For a dwelling acquired by the deceased after 19 September 1985, that was the deceased's main residence and not used to produce assessable income just before their death, you will be entitled to a full exemption if your ownership interest ends within two years of the deceased's death. Your ownership interest ends at the time of settlement of the contract of sale.
In your case, the deceased acquired the property after 19 September 1985. After the deceased passed away, you owned the property as trustee of the estate. The property was the deceased's main residence until just before they passed away and was not used to produce assessable income at that time.
The property sale settled more than two years after the deceased's death. Therefore, you require the Commissioner's discretion to extend the two-year period to be eligible for an exemption.
Practical Compliance Guideline PCG 2019/5 The Commissioner's discretion to extend the 2-year period to dispose of dwellings acquired from a deceased estate provides guidance on factors we consider when deciding whether to grant the discretion.
Paragraph 3 of PCG 2019/5 provides that we will allow a longer period where the dwelling could not be sold and settled within two years of the deceased's death due to reasons beyond your control that existed for a significant portion of the first two years.
Paragraph 14 of PCG 2019/5 explains we weigh up all of the factors (both favourable and adverse). Paragraph 17 of PCG 2019/5 provides a list of other factors that may be relevant to the exercise of the Commissioner's discretion which includes the sensitivity of your personal circumstances.
In your case, you contend that the reasons for the delay were:
1. due to the complexity of the Probate application as described in the relevant facts above and
2. due to one of the executors work commitment, it was inconvenient to arrange a mutually convenient appointment time for both executors to attend together at the Supreme Court Probate Office to meet with the Registrar of Probate; and
3. inconvenient to arrange a mutually convenient appointment time for both executors to attend together to instruct lawyer and execute Probate documents.
However, we consider that you contested reasons in settling the estate are not beyond a reasonable person's control. If the executors were unable or unwilling to attend to their duties as executors of the estate in a timely manner; the executors should have declined the responsibility to ensure a speedy settlement of the estate.
We also considered the executors allowed the deceased's child to live in the property for a considerable period, after the probate was granted, instead of getting the property ready for sale, finding a buyer and fitting in a settlement period. The executors relied on the deceased's child who was asked by the beneficiaries to purchase the property. However, despite many attempts the child was unable to secure finance, which resulted in the sale of the property took place after the expiry of the 2-year period.

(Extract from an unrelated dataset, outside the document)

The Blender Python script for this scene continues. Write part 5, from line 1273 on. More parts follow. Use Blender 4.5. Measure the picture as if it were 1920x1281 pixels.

Having considered the relevant facts, we will not apply the discretion under section 118-195 of the ITAA 1997 to allow an extension to the two-year time limit. Therefore, the normal CGT rules will apply to the disposal of the property. You should note that the first element of your cost base for the property is its market value on the deceased's date of death. You are also entitled to the 50% CGT discount in relation to the property.